Journalism has worked hard to build and maintain professional values. It defines itself by norms such as objectivity, accuracy, independence and neutrality (Fredriksson & Johansson, 2014; Johnstone, Slawski & Bowman, 1972; Weaver, 1998). Such ideology is intended to distinguish between journalism and other writing to “self-legitimize their position in society” (Deuze, 2005: 446). Now other forms of writing are forming a credible opposition as information and opinions are provided by social media, which includes social networks such as Facebook, user-generated content (UGC), bloggers, and online user review sites (OURS). Given the resulting crisis in the Western news media industry since the turn of the millennium, there is little confidence or consensus about what journalism should be or do (Franklin, 2012; Spyridou, Matsiola, Veglis, Kalliris & Dimoulas, 2013). While scholarly focus has been on citizen-centric hard news as a champion of democracy, this chapter considers consumer-centric lifestyle journalism—specifically about travel—and advocates a new model that could help arrest journalism’s decline and return it to growth.

The media (in travel and tourism as in other areas) has been changed by Web 2.0, which “can be thought of as the technical infrastructure that enables the social phenomenon of collective media, and facilitates consumer-generated content” (Berthon, Pitt, Plangger & Shapiro, 2012: 262). The key word is ‘consumer’. Travel journalism developed within a specific environment—newspapers, magazines and broadcast media directed at an audience of consumers. That environment has changed as the traditional media finds its economies, readership, professional relationships and status all undermined and altered by the rise of digital social media content distributed on the Internet (Benson & Morgan, 2015).

Crucially for this chapter, Web 2.0-enabled social media assumes some of the roles of journalism but follow different rules. It often abandons objectivity, accuracy and neutrality in favour of subjective opinion, dubious factuality and subliminal partisanship. Despite this, it has conspired to limit journalists’ role as “new media technologies challenge one of the most fundamental ‘truths’ in journalism, namely: the professional journalist is the one who determines what publics see, hear and read about the world” (Deuze, 2005: 451). Yet it is possible that, far from challenging these professional values, social media can be integrated with them so that both are enhanced.

Journalism has its professional standards; Web 2.0 introduces social standards. This chapter argues for an integration of the two as a way forward for traditional media, suggesting that such a hybrid will be recognisable neither as professional newsroom nor as amateur social media, but a new species with features of both.

The argument is based on studies of two groups connected to travel journalism. The first study is of consumers, assessing the relative value they ascribe to professional versus amateur content, and what their attitudes towards social media might indicate for the practitioners who supply professional content.
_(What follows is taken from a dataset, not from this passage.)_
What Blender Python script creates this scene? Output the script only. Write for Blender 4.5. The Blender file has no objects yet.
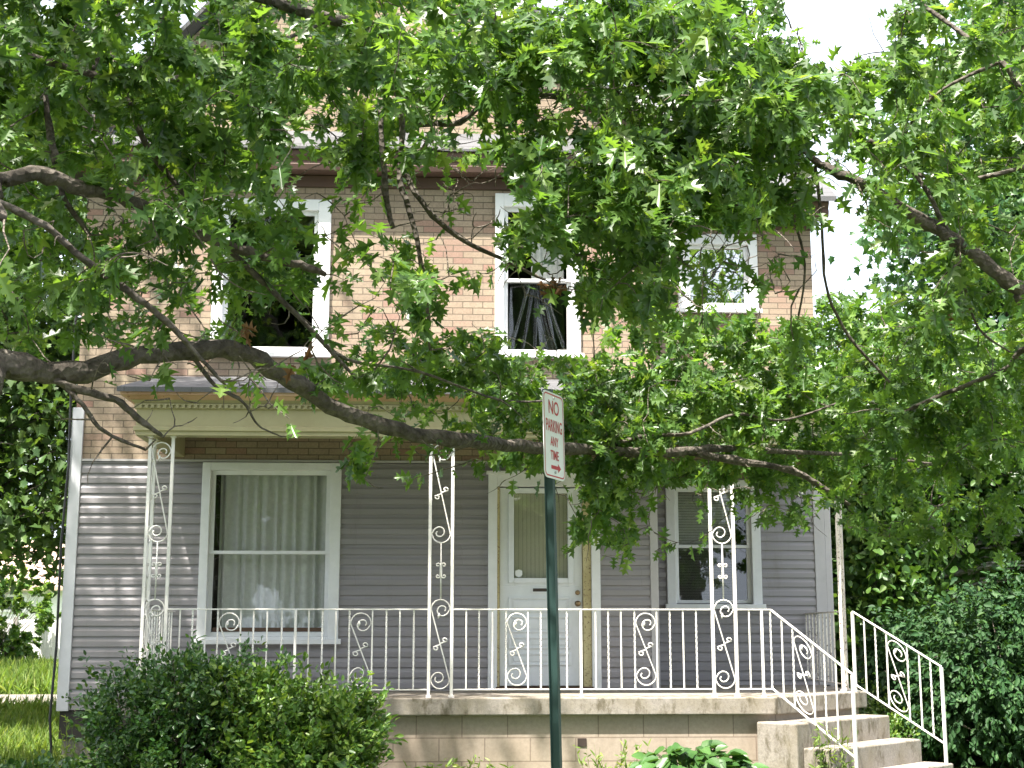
import bpy, bmesh, math, random
import numpy as np
from mathutils import Vector, Matrix

random.seed(7)
RNG = np.random.default_rng(11)
S = bpy.context.scene
COL = S.collection
R = math.radians

# ---------------------------------------------------------------- camera, sky, sun, exposure
EYE = 1.33
PITCH, YAW, FPX = R(10.05), R(-2.9), 1400.0
cd = bpy.data.cameras.new('camera')
cam = bpy.data.objects.new('camera', cd)
COL.objects.link(cam)
cam.location = (0, 0, EYE)
cam.rotation_euler = (math.pi / 2 + PITCH, 0, YAW)
cd.sensor_width = 36.0
cd.lens = FPX / 1024 * 36.0
cd.clip_start, cd.clip_end = 0.05, 2000
S.camera = cam

SUN_EL, SUN_AZ = R(65), R(34)          # azimuth measured from straight behind the camera towards its left
to_sun = Vector((-math.sin(SUN_AZ) * math.cos(SUN_EL), -math.cos(SUN_AZ) * math.cos(SUN_EL), math.sin(SUN_EL)))
w = bpy.data.worlds.new('World')
S.world = w
w.use_nodes = True
nt = w.node_tree
sky = nt.nodes.new('ShaderNodeTexSky')
sky.sky_type = 'NISHITA'
sky.sun_disc = False
sky.sun_elevation = SUN_EL
sky.sun_rotation = math.atan2(to_sun.x, to_sun.y)
sky.air_density, sky.dust_density, sky.ozone_density = 1.0, 6.0, 0.6
bg = nt.nodes['Background']
bg.inputs['Strength'].default_value = 0.15
tc = nt.nodes.new('ShaderNodeTexCoord')
cn = nt.nodes.new('ShaderNodeTexNoise')
cn.inputs['Scale'].default_value, cn.inputs['Detail'].default_value = 2.2, 6
nt.links.new(tc.outputs['Generated'], cn.inputs['Vector'])
sxyz = nt.nodes.new('ShaderNodeSeparateXYZ')
nt.links.new(tc.outputs['Generated'], sxyz.inputs[0])
el = nt.nodes.new('ShaderNodeMapRange')            # thin bright cloud, thickest low in the sky
el.inputs[1].default_value, el.inputs[2].default_value = 0.35, 0.95
el.inputs[3].default_value, el.inputs[4].default_value = 0.62, -0.12
nt.links.new(sxyz.outputs[2], el.inputs[0])
ad = nt.nodes.new('ShaderNodeMath')
nt.links.new(cn.outputs[0], ad.inputs[0])
nt.links.new(el.outputs[0], ad.inputs[1])
cr = nt.nodes.new('ShaderNodeValToRGB')
cr.color_ramp.elements[0].position, cr.color_ramp.elements[1].position = 0.42, 0.85
nt.links.new(ad.outputs[0], cr.inputs[0])
mxs = nt.nodes.new('ShaderNodeMix')
mxs.data_type = 'RGBA'
mxs.inputs[7].default_value = (3.45, 3.85, 4.4, 1)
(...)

The second is of the next generation of travel journalists, and it assesses how social media influences them.

Both groups—consumers and prospective producers alike—share similar attitudes towards social media and traditional media, which offers a direction for the media to take. Yet, as it is unlikely that the practice of each can be reconciled with the values of the other, what is needed is a media model where they can merge. Looking at travel journalism, this chapter outlines how social media might be integrated with traditional media, the effect on the work practices of individuals within it, and some commercial implications.

I focus on travel journalists because they operate in a compromised area between the values of hard news reporting and the commercial values of softer, lifestyle writing. Their genre is one in which subjective experience is preferred over the expected journalistic standards of objectivity, offering a locus for an alternative to traditional professional practice.